Set problem
Repeat, please, only the lines from the top of the data down to the line with "return rbox(q2, (0.018"; include both of those lines.

◆ ◆ ◆ ◆ ◆ ◆ ◆

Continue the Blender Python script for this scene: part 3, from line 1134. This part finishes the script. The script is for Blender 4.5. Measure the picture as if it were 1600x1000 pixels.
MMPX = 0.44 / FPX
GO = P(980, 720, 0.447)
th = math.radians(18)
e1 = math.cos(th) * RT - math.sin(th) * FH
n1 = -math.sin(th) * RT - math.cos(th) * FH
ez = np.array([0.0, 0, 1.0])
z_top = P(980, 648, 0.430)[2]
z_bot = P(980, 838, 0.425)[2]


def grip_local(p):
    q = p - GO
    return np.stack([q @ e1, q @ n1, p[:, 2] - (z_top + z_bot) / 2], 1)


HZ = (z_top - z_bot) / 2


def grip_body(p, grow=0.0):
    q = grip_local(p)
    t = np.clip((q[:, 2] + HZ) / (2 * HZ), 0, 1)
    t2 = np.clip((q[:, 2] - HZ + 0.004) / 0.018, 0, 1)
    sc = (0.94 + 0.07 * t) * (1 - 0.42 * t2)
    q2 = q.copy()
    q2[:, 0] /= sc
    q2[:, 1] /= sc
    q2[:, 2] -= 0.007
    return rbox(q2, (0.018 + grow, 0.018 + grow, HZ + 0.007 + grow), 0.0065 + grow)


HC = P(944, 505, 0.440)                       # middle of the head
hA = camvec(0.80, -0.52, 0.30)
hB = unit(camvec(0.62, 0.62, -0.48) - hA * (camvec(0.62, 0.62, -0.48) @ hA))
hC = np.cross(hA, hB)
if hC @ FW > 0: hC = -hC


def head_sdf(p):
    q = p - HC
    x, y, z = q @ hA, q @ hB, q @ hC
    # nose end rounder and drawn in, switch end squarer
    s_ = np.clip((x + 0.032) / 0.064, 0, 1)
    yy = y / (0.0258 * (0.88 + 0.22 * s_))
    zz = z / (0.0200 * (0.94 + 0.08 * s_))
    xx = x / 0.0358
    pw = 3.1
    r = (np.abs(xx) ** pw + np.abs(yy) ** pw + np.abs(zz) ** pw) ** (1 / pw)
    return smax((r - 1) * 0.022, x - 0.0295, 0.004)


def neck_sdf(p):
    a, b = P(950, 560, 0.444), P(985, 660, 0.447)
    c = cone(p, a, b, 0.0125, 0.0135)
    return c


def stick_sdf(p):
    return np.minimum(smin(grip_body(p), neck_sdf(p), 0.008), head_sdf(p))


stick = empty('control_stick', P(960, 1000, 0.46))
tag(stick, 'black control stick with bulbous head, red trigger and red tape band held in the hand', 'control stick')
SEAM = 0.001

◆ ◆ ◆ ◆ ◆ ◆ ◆

Finished exercise
Continue the Blender Python script for this scene: part 3, from line 1134. This part finishes the script. The script is for Blender 4.5. Measure the picture as if it were 1600x1000 pixels.
MMPX = 0.44 / FPX
GO = P(980, 720, 0.447)
th = math.radians(18)
e1 = math.cos(th) * RT - math.sin(th) * FH
n1 = -math.sin(th) * RT - math.cos(th) * FH
ez = np.array([0.0, 0, 1.0])
z_top = P(980, 648, 0.430)[2]
z_bot = P(980, 838, 0.425)[2]


def grip_local(p):
    q = p - GO
    return np.stack([q @ e1, q @ n1, p[:, 2] - (z_top + z_bot) / 2], 1)


HZ = (z_top - z_bot) / 2


def grip_body(p, grow=0.0):
    q = grip_local(p)
    t = np.clip((q[:, 2] + HZ) / (2 * HZ), 0, 1)
    t2 = np.clip((q[:, 2] - HZ + 0.004) / 0.018, 0, 1)
    sc = (0.94 + 0.07 * t) * (1 - 0.42 * t2)
    q2 = q.copy()
    q2[:, 0] /= sc
    q2[:, 1] /= sc
    q2[:, 2] -= 0.007
    return rbox(q2, (0.018 + grow, 0.018 + grow, HZ + 0.007 + grow), 0.0065 + grow)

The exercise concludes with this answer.